## PROBLEM STATEMENT
Everything in the listing should be restated word for word.

## RAW DATA
++++

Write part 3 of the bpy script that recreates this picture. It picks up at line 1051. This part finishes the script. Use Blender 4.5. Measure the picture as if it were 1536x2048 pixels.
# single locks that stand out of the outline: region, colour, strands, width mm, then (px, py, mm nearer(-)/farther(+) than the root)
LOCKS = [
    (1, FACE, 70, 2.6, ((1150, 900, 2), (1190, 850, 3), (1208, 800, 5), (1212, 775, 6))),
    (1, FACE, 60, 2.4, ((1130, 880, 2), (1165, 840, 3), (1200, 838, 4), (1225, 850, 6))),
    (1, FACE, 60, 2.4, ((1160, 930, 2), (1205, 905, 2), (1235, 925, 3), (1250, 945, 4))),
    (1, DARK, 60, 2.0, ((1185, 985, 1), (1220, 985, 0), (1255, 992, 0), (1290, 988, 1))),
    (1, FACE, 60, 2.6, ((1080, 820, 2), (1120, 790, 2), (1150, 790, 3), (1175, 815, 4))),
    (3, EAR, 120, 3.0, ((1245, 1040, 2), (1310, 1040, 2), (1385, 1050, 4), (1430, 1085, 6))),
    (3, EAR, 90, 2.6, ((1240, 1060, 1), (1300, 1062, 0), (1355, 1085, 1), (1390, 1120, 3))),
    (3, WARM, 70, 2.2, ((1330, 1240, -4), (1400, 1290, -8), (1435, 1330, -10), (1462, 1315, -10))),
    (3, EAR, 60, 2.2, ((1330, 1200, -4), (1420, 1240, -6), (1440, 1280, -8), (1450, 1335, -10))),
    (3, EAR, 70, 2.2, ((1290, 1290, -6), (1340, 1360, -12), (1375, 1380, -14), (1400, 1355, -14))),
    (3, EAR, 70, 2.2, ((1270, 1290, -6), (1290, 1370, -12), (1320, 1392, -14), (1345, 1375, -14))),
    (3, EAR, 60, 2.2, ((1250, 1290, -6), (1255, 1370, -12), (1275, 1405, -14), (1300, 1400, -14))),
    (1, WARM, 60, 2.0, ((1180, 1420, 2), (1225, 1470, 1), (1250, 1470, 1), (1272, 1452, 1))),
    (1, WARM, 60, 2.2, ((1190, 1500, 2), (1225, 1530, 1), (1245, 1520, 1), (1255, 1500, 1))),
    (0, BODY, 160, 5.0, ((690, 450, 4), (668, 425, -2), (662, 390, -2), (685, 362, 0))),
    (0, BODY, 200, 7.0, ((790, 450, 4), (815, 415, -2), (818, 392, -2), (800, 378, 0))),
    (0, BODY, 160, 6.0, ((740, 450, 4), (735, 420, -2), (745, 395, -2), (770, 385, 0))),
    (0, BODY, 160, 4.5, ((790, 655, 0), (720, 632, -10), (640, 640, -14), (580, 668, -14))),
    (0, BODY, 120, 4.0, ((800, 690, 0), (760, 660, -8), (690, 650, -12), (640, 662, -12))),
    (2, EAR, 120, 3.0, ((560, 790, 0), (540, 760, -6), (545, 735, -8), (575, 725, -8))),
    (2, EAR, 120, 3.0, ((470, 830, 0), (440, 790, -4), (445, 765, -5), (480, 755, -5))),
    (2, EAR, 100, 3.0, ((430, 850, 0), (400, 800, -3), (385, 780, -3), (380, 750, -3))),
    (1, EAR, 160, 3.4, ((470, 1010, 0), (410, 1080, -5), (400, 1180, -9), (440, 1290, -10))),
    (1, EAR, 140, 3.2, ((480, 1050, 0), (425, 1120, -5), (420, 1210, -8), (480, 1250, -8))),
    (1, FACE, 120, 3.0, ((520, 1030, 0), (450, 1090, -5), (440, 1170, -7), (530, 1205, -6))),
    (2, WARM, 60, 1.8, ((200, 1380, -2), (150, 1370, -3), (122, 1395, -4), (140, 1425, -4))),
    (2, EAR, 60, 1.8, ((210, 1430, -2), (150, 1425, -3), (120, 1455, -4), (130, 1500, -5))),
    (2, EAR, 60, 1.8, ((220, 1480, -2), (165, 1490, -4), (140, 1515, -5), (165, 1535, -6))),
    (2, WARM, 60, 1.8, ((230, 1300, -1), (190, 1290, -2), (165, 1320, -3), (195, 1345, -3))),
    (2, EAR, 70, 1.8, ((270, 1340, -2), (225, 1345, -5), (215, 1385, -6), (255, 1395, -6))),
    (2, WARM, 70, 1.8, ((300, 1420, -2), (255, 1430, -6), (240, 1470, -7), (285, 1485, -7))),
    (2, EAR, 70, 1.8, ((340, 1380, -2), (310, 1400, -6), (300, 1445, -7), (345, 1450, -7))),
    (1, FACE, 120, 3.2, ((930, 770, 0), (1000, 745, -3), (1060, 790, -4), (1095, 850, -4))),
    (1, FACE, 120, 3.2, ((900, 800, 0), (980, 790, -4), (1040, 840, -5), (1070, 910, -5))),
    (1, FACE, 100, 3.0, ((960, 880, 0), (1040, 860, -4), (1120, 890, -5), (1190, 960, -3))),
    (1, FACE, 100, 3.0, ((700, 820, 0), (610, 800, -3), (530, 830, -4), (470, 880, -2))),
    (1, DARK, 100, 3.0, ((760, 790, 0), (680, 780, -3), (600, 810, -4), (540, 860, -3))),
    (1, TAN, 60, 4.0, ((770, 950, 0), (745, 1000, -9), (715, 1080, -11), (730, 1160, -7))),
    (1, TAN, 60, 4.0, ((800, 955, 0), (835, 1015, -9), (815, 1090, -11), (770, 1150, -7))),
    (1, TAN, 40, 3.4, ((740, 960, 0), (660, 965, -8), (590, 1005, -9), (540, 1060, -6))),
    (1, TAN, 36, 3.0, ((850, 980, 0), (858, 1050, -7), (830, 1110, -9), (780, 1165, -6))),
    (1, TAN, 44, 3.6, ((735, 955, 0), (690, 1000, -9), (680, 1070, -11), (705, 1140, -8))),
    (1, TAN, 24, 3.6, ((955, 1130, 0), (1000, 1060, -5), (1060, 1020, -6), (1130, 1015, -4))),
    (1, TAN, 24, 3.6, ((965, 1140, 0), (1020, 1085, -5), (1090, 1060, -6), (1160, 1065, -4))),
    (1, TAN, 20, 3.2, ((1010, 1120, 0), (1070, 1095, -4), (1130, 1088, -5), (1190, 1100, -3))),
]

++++

## FINAL ANSWER
Write part 3 of the bpy script that recreates this picture. It picks up at line 1051. This part finishes the script. Use Blender 4.5. Measure the picture as if it were 1536x2048 pixels.
# single locks that stand out of the outline: region, colour, strands, width mm, then (px, py, mm nearer(-)/farther(+) than the root)
LOCKS = [
    (1, FACE, 70, 2.6, ((1150, 900, 2), (1190, 850, 3), (1208, 800, 5), (1212, 775, 6))),
    (1, FACE, 60, 2.4, ((1130, 880, 2), (1165, 840, 3), (1200, 838, 4), (1225, 850, 6))),
    (1, FACE, 60, 2.4, ((1160, 930, 2), (1205, 905, 2), (1235, 925, 3), (1250, 945, 4))),
    (1, DARK, 60, 2.0, ((1185, 985, 1), (1220, 985, 0), (1255, 992, 0), (1290, 988, 1))),
    (1, FACE, 60, 2.6, ((1080, 820, 2), (1120, 790, 2), (1150, 790, 3), (1175, 815, 4))),
    (3, EAR, 120, 3.0, ((1245, 1040, 2), (1310, 1040, 2), (1385, 1050, 4), (1430, 1085, 6))),
    (3, EAR, 90, 2.6, ((1240, 1060, 1), (1300, 1062, 0), (1355, 1085, 1), (1390, 1120, 3))),
    (3, WARM, 70, 2.2, ((1330, 1240, -4), (1400, 1290, -8), (1435, 1330, -10), (1462, 1315, -10))),
    (3, EAR, 60, 2.2, ((1330, 1200, -4), (1420, 1240, -6), (1440, 1280, -8), (1450, 1335, -10))),
    (3, EAR, 70, 2.2, ((1290, 1290, -6), (1340, 1360, -12), (1375, 1380, -14), (1400, 1355, -14))),
    (3, EAR, 70, 2.2, ((1270, 1290, -6), (1290, 1370, -12), (1320, 1392, -14), (1345, 1375, -14))),
    (3, EAR, 60, 2.2, ((1250, 1290, -6), (1255, 1370, -12), (1275, 1405, -14), (1300, 1400, -14))),
    (1, WARM, 60, 2.0, ((1180, 1420, 2), (1225, 1470, 1), (1250, 1470, 1), (1272, 1452, 1))),
    (1, WARM, 60, 2.2, ((1190, 1500, 2), (1225, 1530, 1), (1245, 1520, 1), (1255, 1500, 1))),
    (0, BODY, 160, 5.0, ((690, 450, 4), (668, 425, -2), (662, 390, -2), (685, 362, 0))),
    (0, BODY, 200, 7.0, ((790, 450, 4), (815, 415, -2), (818, 392, -2), (800, 378, 0))),
    (0, BODY, 160, 6.0, ((740, 450, 4), (735, 420, -2), (745, 395, -2), (770, 385, 0))),
    (0, BODY, 160, 4.5, ((790, 655, 0), (720, 632, -10), (640, 640, -14), (580, 668, -14))),
    (0, BODY, 120, 4.0, ((800, 690, 0), (760, 660, -8), (690, 650, -12), (640, 662, -12))),
    (2, EAR, 120, 3.0, ((560, 790, 0), (540, 760, -6), (545, 735, -8), (575, 725, -8))),
    (2, EAR, 120, 3.0, ((470, 830, 0), (440, 790, -4), (445, 765, -5), (480, 755, -5))),
    (2, EAR, 100, 3.0, ((430, 850, 0), (400, 800, -3), (385, 780, -3), (380, 750, -3))),
    (1, EAR, 160, 3.4, ((470, 1010, 0), (410, 1080, -5), (400, 1180, -9), (440, 1290, -10))),
    (1, EAR, 140, 3.2, ((480, 1050, 0), (425, 1120, -5), (420, 1210, -8), (480, 1250, -8))),
    (1, FACE, 120, 3.0, ((520, 1030, 0), (450, 1090, -5), (440, 1170, -7), (530, 1205, -6))),
    (2, WARM, 60, 1.8, ((200, 1380, -2), (150, 1370, -3), (122, 1395, -4), (140, 1425, -4))),
    (2, EAR, 60, 1.8, ((210, 1430, -2), (150, 1425, -3), (120, 1455, -4), (130, 1500, -5))),
    (2, EAR, 60, 1.8, ((220, 1480, -2), (165, 1490, -4), (140, 1515, -5), (165, 1535, -6))),
    (2, WARM, 60, 1.8, ((230, 1300, -1), (190, 1290, -2), (165, 1320, -3), (195, 1345, -3))),
    (2, EAR, 70, 1.8, ((270, 1340, -2), (225, 1345, -5), (215, 1385, -6), (255, 1395, -6))),
    (2, WARM, 70, 1.8, ((300, 1420, -2), (255, 1430, -6), (240, 1470, -7), (285, 1485, -7))),
    (2, EAR, 70, 1.8, ((340, 1380, -2), (310, 1400, -6), (300, 1445, -7), (345, 1450, -7))),
    (1, FACE, 120, 3.2, ((930, 770, 0), (1000, 745, -3), (1060, 790, -4), (1095, 850, -4))),
    (1, FACE, 120, 3.2, ((900, 800, 0), (980, 790, -4), (1040, 840, -5), (1070, 910, -5))),
    (1, FACE, 100, 3.0, ((960, 880, 0), (1040, 860, -4), (1120, 890, -5), (1190, 960, -3))),
    (1, FACE, 100, 3.0, ((700, 820, 0), (610, 800, -3), (530, 830, -4), (470, 880, -2))),
    (1, DARK, 100, 3.0, ((760, 790, 0), (680, 780, -3), (600, 810, -4), (540, 860, -3))),
    (1, TAN, 60, 4.0, ((770, 950, 0), (745, 1000, -9), (715, 1080, -11), (730, 1160, -7))),
    (1, TAN, 60, 4.0, ((800, 955, 0), (835, 1015, -9), (815, 1090, -11), (770, 1150, -7))),
    (1, TAN, 40, 3.4, ((740, 960, 0), (660, 965, -8), (590, 1005, -9), (540, 1060, -6))),
    (1, TAN, 36, 3.0, ((850, 980, 0), (858, 1050, -7), (830, 1110, -9), (780, 1165, -6))),
    (1, TAN, 44, 3.6, ((735, 955, 0), (690, 1000, -9), (680, 1070, -11), (705, 1140, -8))),
    (1, TAN, 24, 3.6, ((955, 1130, 0), (1000, 1060, -5), (1060, 1020, -6), (1130, 1015, -4))),
    (1, TAN, 24, 3.6, ((965, 1140, 0), (1020, 1085, -5), (1090, 1060, -6), (1160, 1065, -4))),
    (1, TAN, 20, 3.2, ((1010, 1120, 0), (1070, 1095, -4), (1130, 1088, -5), (1190, 1100, -3))),
]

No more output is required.